12 to 18 March: Looking for answers

After January’s euphoric top, investors appear to have lost conviction. Initially, this change of sentiment was prompted by the interconnected threesome of higher oil prices, US wage growth and bond yields, which collectively threatened to end the previous 18 months of “Goldilocks” conditions via the potential for tighter monetary policy. More recently, Trump’s anti-trade agenda, Russia’s alleged poisoning of a former spy in the UK and Italy’s messy election result have added a political flavour to this uncertainty. Moreover, a number of weaker data prints (particularly in Europe) have confused the growth picture.

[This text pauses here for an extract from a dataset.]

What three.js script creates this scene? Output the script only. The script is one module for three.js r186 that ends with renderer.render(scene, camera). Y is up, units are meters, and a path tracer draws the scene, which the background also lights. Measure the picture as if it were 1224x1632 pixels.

All this notwithstanding, we continue to hold a positive view on equities and growth (particularly outside the US). Whilst the FED is all by certain to raise rates again this week, other central banks are unlikely to follow. Indeed, in emerging countries such as Brazil, Russia and South Africa we may see easier policy. In addition, the moderation in developed market economic data is normal after the unsustainable surge in Q4 2017, but releases are still consistent with some of the best growth since the financial crisis. Therefore, we expect positive momentum to return, but amid higher volatility; conditions are still constructive but no longer perfect. As it relates to the US, this month’s average hourly earnings release offered a temporary reprieve from higher bond yields. However, we believe price pressures are slowly building and there is an inevitability of higher yields, with 3% yield on the 10-year a potential flashpoint for markets.